Em casa!
Adorável casa de um só e pouco habitante. Resumi a Holanda, mais ou menos assim:
"Como se sabe, a Holanda é obra de ciclistas fundamentalistas, aborrecidos com montanhas e outras fraudes encontradiças em países menos planejados.
Suas ladeiras, que marcham desde diques, não ultrapassam o metro de desnível. Nada que não possa ser vencido com uma pedaladinha.
Essa planura, de inalterável perfeição, foi conquistada à força de enganar os oceanos, que gostavam daqueles mesmos lugares onde pastavam cavalos marinhos e ora festejam bicicletas e vacas leiteiras.
Caminhei por essas temeridades chamadas pôlderes – terras subliminares – como o discípulo sobre o mar: lívido ante o milagre de colheitas em campos de caprichosa geometria.
Hidrovias ao redor de cada cultivo, por pequeno, para que patos selvagens, cisnes e outros jantares possam viajar com conforto. Num cruzamento dessas hidrovias julguei ver, de relance, um semáforo em funcionamento e uma família de patos esperando sua vez, enquanto os cisnes obedeciam, ordeiros, o sinal verde, mas o leitor deve considerar o vinho e a pressa do trem.

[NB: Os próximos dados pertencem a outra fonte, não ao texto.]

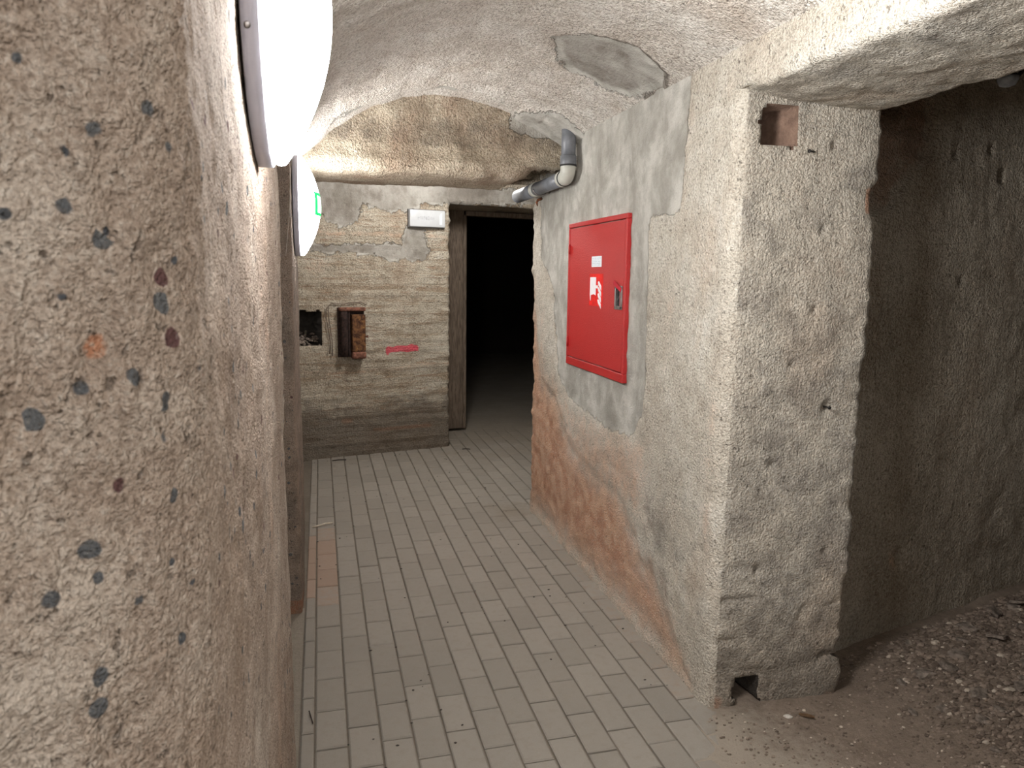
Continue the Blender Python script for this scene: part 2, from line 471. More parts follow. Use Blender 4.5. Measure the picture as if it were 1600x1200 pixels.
# second opening, at the foot of the pillar, cut by hand so both holes keep their own depth
def cut_hole(o, test, n, depth, mat=None):
    me = o.data; bm = bmesh.new(); bm.from_mesh(me)
    faces = [f for f in bm.faces if test(f.calc_center_median())]
    if mat is not None: me.materials.append(mat)
    if faces:
        r = bmesh.ops.extrude_face_region(bm, geom=faces)
        vs = [g for g in r['geom'] if isinstance(g, bmesh.types.BMVert)]
        for v in vs: v.co -= Vector(n) * depth * (1 + .1 * noise.noise(v.co * 20))
        if mat is not None:
            for f in {f for v in vs for f in v.link_faces}: f.material_index = len(me.materials) - 1
        bmesh.ops.delete(bm, geom=faces, context='FACES')
    bm.to_mesh(me); bm.free()
def in_foot_hole(c):
    if c.y > 2.22 or not 1.33 < c.x < 1.55: return False
    x, z = c.x - 1.428, c.z
    e = .01 * noise.noise(c * 25)
    return abs(x) < .052 + e - .15 * max(0, z - .06) and z < .108 + e
def in_putlog(c):
    if c.y > 2.2: return False
    e = .016 * noise.noise(c * 18) + .008 * noise.noise(c * 50)
    return 1.362 + e < c.x < 1.487 + e and 1.922 + e < c.z < 2.040
cut_hole(w_right, in_putlog, (.25, -.97, 0), .15, M_HOLE)
cut_hole(w_right, in_foot_hole, (.1, -1, 0), .24, M_DARK)  # inside coloured near-black to deepen its shade

# lintel over the side opening
def lint_masks(p, s, t):
    x, y, z = p
    m = {'dirt': .42 * sm(x, 1.28, 1.34), 'brick': .25 * sm(.1 - abs(y - 1.85), 0, .1) * (1 if x < 1.29 else 0)}  # underside darkened through the mask, its shade put into the colour
    m['d'] = .012 * noise.noise(Vector((y * 7, z * 4, 2))) * sm(x, 1.27, 1.32) 
    if y > 2.0 and x > 1.28: m['d'] -= .02 * sm(y, 2.03, 2.14) * sm(1.50 - x, 0, .2) * (1 if z < 2.1 else 0)
    return m
lprof = [(1.28, 0, ZC), (1.28, 0, 2.088)] + [(1.28 + .022 * (1 - math.cos(a)), 0, 2.088 - .022 * math.sin(a)) for a in (PI / 8, PI / 4, 3 * PI / 8, PI / 2)] + [(1.45, 0, 2.055), (1.77, 0, 2.047), (1.80, 0, 2.06), (1.81, 0, ZC)]
w_lintel = sheet('wall_right_lintel', resample([(0, .25, 0), (0, 2.20, 0)], .0125), resample(lprof, .0125), M_RIGHT, (.010, .006, .0045, .0025), masks=lint_masks, flip=False)
struct(w_lintel)
# the other jamb of the side opening, beside and behind the camera
w_rb = sheet('wall_right_rear', resample([(1.80, .24, 0), (1.28, .25, 0), (1.28, -4.0, 0)], .05), zpath(-.03, ZC, .05), M_RIGHT, flip=True)
struct(w_rb)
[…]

O mar às vezes reclama seus antigos domínios. Na década de 1930 a nação descobriu, numa dessas justas, que milhares de holandeses haviam fugido às aulas de natação.
Mesmo o mar interior formado pelo imenso dique concluído naquela mesma década foi reformado, e hoje é conformado lago, de águas doces.
Amsterdã é uma prova de que a arquitetura não precisa ser banal certeza ou interminável imitação. Espalhando-se desde a estação central progridem losangos plenos de prédios e casarões, cada qual mais decoroso, todos de grande valor artístico e histórico.
Em meio a eles, inúmeros canais, freqüentados por barquinhos. Bondes deslizam em quase todas as ruas, com os mesmos direitos e deveres dos carros. Ciclistas pontificam em todas as ruas, e não é raro que uma seja bonita.
Uma bicicleta, que me acossava do fundo das eras, foi livrada no momento final, e pude atinar com a salvação da calçada.
As cidades européias abundam em igrejas, algumas tomadas do Islã, a maioria de uma suntuosidade incompatível com as doutrinas cristãs. Com Amsterdã ocorre o contrário, quase não as há. Não poderia mesmo ser diferente, na capital do ateísmo.
Consta que Schiller resumiu a Guerra dos Trinta Anos em um parágrafo. Concluo a Holanda – obra de milênios, a quem dediquei escassos dias – em alguns curtos parágrafos e umas fotos.
Não deixaram Schiller resumir a Guerra dos Cem Anos. Não vou me alongar sobre uma Holanda que o leitor deve descobrir por si mesmo.
Gare du Nord, Paris, 23 de janeiro de 2007."